Some file size benchmarks

We give some data here on the page weight savings you could see using SVG over bitmap formats.

SVG optimisations

This example uses the SVG screenshot seen at the top of this page as a sample image which is fairly text heavy. The following table shows the file sizes for this image with and without converting the text to curves with Inkscape, after svgo optimising with precision set to two and after applying gzip (your web server should use compression with gzip or similar when sending SVG and HTML responses).

SVG screenshot with text intact SVG screenshot with text as curves
Original 140KB 676KB
After svgo only 52KB 208KB
After gzip only 16KB 116KB
After svgo + gzip 12KB 40KB

We see that svgo and gzip combined cut down the original SVG sizes by at least a factor of 10. As svgo is a one time cost when you deploy and server compression should always be applied on SVG data anyways, there’s little excuse for avoiding these huge savings.

We also see that avoiding custom font issues by converting the text to curves can more than double the final SVG size.

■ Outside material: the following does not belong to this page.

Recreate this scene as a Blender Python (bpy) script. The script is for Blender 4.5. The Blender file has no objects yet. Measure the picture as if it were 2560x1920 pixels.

However, 40KB for an infinitely scalable image is still impressive.

Comparison with PNG

The next table compares the optimised SVG file sizes to PNG versions at different resolutions. The PNGs were generated by converting the SVG files to PNG using Inkspace followed by optimising the PNGs with pngcrush on default settings.

SVG screenshot with text intact
(12KB)
SVG screenshot with text as curves
(40KB)
Versus 640x400 PNG
(72KB)
60KB saved
(83% reduction)
32KB saved
(44% reduction)
Versus 1280x800 PNG
(108KB)
96KB saved
(89% reduction)
68KB saved
(63% reduction)
Versus 2560x1600 PNG
(244KB)
232KB saved
(95% reduction)
204KB saved
(84% reduction)

We can see that compared to the large high quality PNG screenshot, SVG can reduce transfer sizes by around 90% with the savings getting bigger as more detail is required. Even compared to smaller PNG screenshots, the SVG version still reduces transfer sizes by a significant amount while being significantly higher quality. We also see that although converting the text in SVG files to curves does bloat the file size, we still see significant size savings compared to PNG.

Conclusion

You now have a way to generate SVG screenshots of your web pages using Chrome combined with Inkscape which are then optimised with svgo and server compression for tiny transfer sizes. This lets you show off multiple high quality and infinitely scalable screenshots on your pages with minimal impact on your page weight.